— start MATERIAL PROVIDED —

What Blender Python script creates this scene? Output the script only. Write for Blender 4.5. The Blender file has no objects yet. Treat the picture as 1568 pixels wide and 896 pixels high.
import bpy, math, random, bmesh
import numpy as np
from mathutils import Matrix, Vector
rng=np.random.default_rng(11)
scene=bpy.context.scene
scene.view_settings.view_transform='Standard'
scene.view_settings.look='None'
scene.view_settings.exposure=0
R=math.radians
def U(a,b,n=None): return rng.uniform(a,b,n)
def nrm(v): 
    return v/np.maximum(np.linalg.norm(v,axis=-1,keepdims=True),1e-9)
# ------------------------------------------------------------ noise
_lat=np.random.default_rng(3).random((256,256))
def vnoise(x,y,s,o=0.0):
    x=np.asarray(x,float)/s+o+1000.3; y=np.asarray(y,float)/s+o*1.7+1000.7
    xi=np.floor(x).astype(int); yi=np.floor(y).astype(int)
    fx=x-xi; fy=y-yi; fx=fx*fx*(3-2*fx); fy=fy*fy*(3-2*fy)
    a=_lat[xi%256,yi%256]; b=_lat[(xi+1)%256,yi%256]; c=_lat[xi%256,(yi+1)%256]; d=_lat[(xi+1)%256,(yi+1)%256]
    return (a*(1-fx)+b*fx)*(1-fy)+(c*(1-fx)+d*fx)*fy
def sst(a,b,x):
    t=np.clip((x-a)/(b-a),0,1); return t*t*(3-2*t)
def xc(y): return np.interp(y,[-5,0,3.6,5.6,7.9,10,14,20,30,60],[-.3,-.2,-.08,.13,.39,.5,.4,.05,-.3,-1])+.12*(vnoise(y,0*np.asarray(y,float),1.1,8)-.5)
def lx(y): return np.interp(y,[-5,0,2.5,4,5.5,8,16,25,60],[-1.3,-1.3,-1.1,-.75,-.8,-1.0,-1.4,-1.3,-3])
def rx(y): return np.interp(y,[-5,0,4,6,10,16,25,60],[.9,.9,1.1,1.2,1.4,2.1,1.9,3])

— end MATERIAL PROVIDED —

» **TASK INSTRUCTIONS**
Please reproduce the entire listing, exactly as shown.

» **WRITTEN SOLUTION**
What Blender Python script creates this scene? Output the script only. Write for Blender 4.5. The Blender file has no objects yet. Treat the picture as 1568 pixels wide and 896 pixels high.
import bpy, math, random, bmesh
import numpy as np
from mathutils import Matrix, Vector
rng=np.random.default_rng(11)
scene=bpy.context.scene
scene.view_settings.view_transform='Standard'
scene.view_settings.look='None'
scene.view_settings.exposure=0
R=math.radians
def U(a,b,n=None): return rng.uniform(a,b,n)
def nrm(v): 
    return v/np.maximum(np.linalg.norm(v,axis=-1,keepdims=True),1e-9)
# ------------------------------------------------------------ noise
_lat=np.random.default_rng(3).random((256,256))
def vnoise(x,y,s,o=0.0):
    x=np.asarray(x,float)/s+o+1000.3; y=np.asarray(y,float)/s+o*1.7+1000.7
    xi=np.floor(x).astype(int); yi=np.floor(y).astype(int)
    fx=x-xi; fy=y-yi; fx=fx*fx*(3-2*fx); fy=fy*fy*(3-2*fy)
    a=_lat[xi%256,yi%256]; b=_lat[(xi+1)%256,yi%256]; c=_lat[xi%256,(yi+1)%256]; d=_lat[(xi+1)%256,(yi+1)%256]
    return (a*(1-fx)+b*fx)*(1-fy)+(c*(1-fx)+d*fx)*fy
def sst(a,b,x):
    t=np.clip((x-a)/(b-a),0,1); return t*t*(3-2*t)
def xc(y): return np.interp(y,[-5,0,3.6,5.6,7.9,10,14,20,30,60],[-.3,-.2,-.08,.13,.39,.5,.4,.05,-.3,-1])+.12*(vnoise(y,0*np.asarray(y,float),1.1,8)-.5)
def lx(y): return np.interp(y,[-5,0,2.5,4,5.5,8,16,25,60],[-1.3,-1.3,-1.1,-.75,-.8,-1.0,-1.4,-1.3,-3])
def rx(y): return np.interp(y,[-5,0,4,6,10,16,25,60],[.9,.9,1.1,1.2,1.4,2.1,1.9,3])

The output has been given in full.